Indian dances

Newer dance forms

Indian dances

Most traditional dances in India, other than dance movements, use drama, music and poetry. In some cases the facial expressions and colors of the clothing are as important to the performance as the dance itself.


Kathakali comes from Southern India. The first evidence of the dance under this name dates from the 16th century, but it is believed that it is 1500 years older since it implements a lot of movements from various ancient dances.

The Kathakali is a classical Indian dance-drama. It combines all five art forms- literature, music, painting, acting and dance.

Kathakali does not rely on stage sets or props. It uses highly coded systems of costumes, makeup and headpieces. Dancers re-create moods or emotions with the help of vocal and drum accompaniment. The dancers don’t speak, Instead they use hand gestures, mudras, and facial expressions to represent what the vocalists are singing.


Kuchipudi is typical in Southeast India. It can be traced back to the 2nd century BC. However, the dance in its current form was developed in the 14th century.

Like Kathakali, it is a type of dance drama which combines speech, mime and dance.

The dance would usually start with South Indian Carnatic music. The lyrics in the songs for Kuchipudi are usually in Telugu and sometimes in Sanskrit.

Fast elegant moves and delicate footsteps are typical for Kuchipudi. Dancers dance on a brass plate with their feet upon the raised edges. They hold two small candles- diyas, while dancing upon the plate. Also, they are balancing a small vessel full of water called “kundi” on their heads.

Normally, the dancers would put out the candles and wash their hands with the water from the kundi at the end of the performance.


Manipuri is a completely religious dance and its main purpose is to worship the gods Radha and Krishna. It originates from the province of Manipur, Northeast India.

The dance as it is known today appeared in the 15th century, but some of its basic steps date back to the 2nd century AD.

Characteristics of traditional manipuri are soft and graceful, rounded movements.

The instruments which accompany a manipuri dance are pung - a percussion instrument, small cymbals, pena - a string instrument, a wind instrument and a singer. The musicians who play the pung are also taught now to dance while playing.

The lyrics for manipuri can be in Sanskrit, Maithili or Brij Bhasha.

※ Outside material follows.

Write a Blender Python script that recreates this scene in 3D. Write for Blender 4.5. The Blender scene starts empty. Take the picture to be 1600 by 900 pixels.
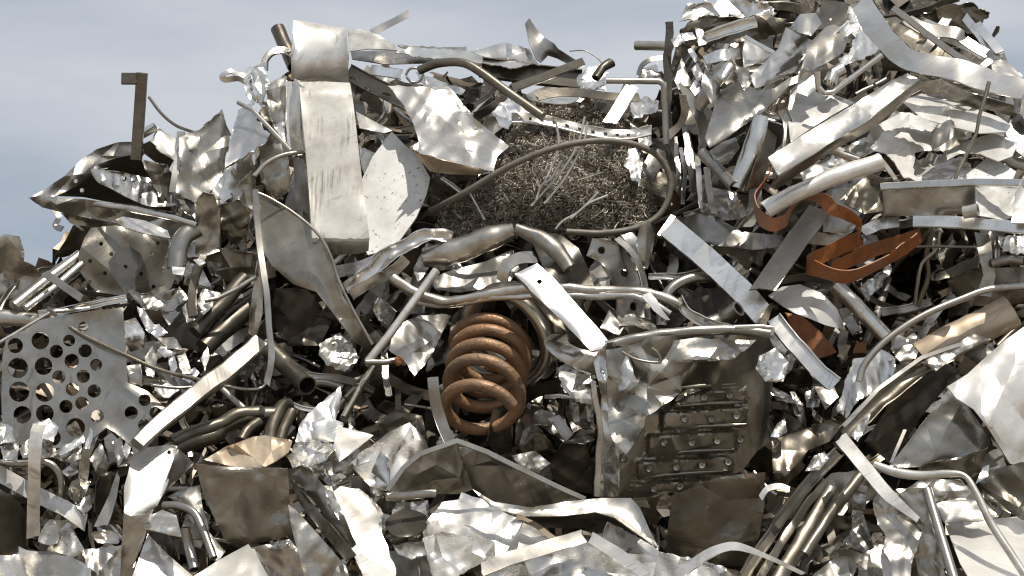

Mohiniyattam is a traditional dance from Kerala, South India, which appeared in the 16th century. It is the youngest of the classical Indian dances.

The word “Mohiniyattam” means “dance of an enchantress”. The dance illustrates the absolute love towards God.

Unlike other typical Indian dances, Mohiniyattam is a solo performance. It is danced by women only. It refers to other typical dances like Bharatanatayam and Kathakali.

Mohiniyattam dancers perform dressed in simple and elegant costumes - a white sari with gold embroidered edges. The hair of the dancer is tied in a bun which is decorated with jasmine flowers.

Mohiniyattam consists of about 40 dance steps called adavukal (or atavukal). Dance movements are slow and gentle. Dancers maintain their upright posture throughout the whole dance. The woman who dances mohiniyattam has to be able to “dance” with her eyes and express with them both shyness and sensuality.


Sattriya comes from the word “Sattra”- monastery, which is where the dance was performed in the old days. Traditionally, it was performed by male monks who lived in the monastery as part of their daily routine. Nowadays, it is danced by both men and women.

Sattriya combines drama and dance, as well as singing and poetry. The typical musical instruments include drums- “khols”, cymbals - “taals” and flute which play special compositions called borgeets.

The typical clothing for sattriya dancing is made of a type of silk called pat. This cloth, as well as the ornaments on the dance uniforms are typical for the Assam region.